Class member and Jones College senior Christopher Warrington said the relationship between security, secrecy and information integrity is also explored.

Electronic voting machine security is specifically targeted with the first project of the course, Hack-A-Vote. The project sets up a hypothetical world in which the student is an employee of the imaginary Hack-A-Vote Corporation. Students are expected to manipulate the outcome of an election by hacking the votes in an undetected fashion.



The project consists of two phases. Students first hack the provided source code, which is a set of programming statements understandable by the computer processor. After the code has been changed, it is audited by two other groups in the class.

"It is easy to add malicious code [to benign source code]," Warrington said.

He said the difficulty lies in how hard it is to detect the changes.

Wallach said certain changes might be easier to spot than others.

"When you add changes, they are more likely to be found," Wallach said. "If you just delete parts of the code, that is less likely to be detected."
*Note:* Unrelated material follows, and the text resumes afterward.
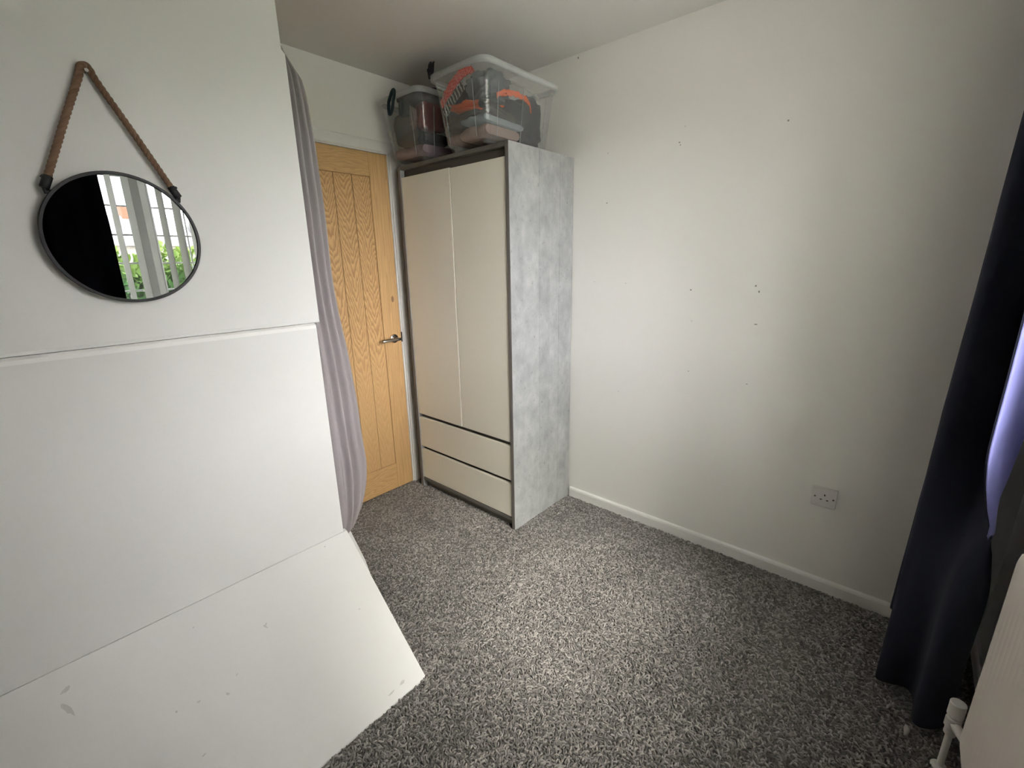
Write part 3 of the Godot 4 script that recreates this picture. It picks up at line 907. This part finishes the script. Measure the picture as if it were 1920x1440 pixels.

The source code the class uses was written by a former student of Wallach's, David Price (Jones '03). Wallach said he leaves the directions vague so that students will be creative. Students in previous years have implemented hacks that enabled the voter to cast multiple votes, enabled the machine to ignore votes altogether and substituted the students' own votes for the documented votes.

The project has recently caught the attention of several media sources. Rice News and Media Relations played a role in getting the word out about the Hack-A-Vote project, Wallach said. MSNBC, Yahoo! and the Houston Chronicle have written articles about the Hack-A-Vote project and its translation to national elections.

Despite this publicity, Wallach thinks the press in general has given less attention to the issue of electronic voting security than in the past. He said poorly-calibrated touch screen electronic voting machines can result in the machine thinking the voter has touched a different area than he actually has, which can lead to vote flipping, where a vote for one party is counted as a vote for a different party. Human factors like errors in calibration, coupled with bad engineering design and even malicious intent, can increase the likelihood of error in electronic voting machines, Wallach said.

Wallach said electronic voting machine security will be easier to analyze after the election is over.

"Depending on what goes wrong and what goes right, things could move very quickly," he said.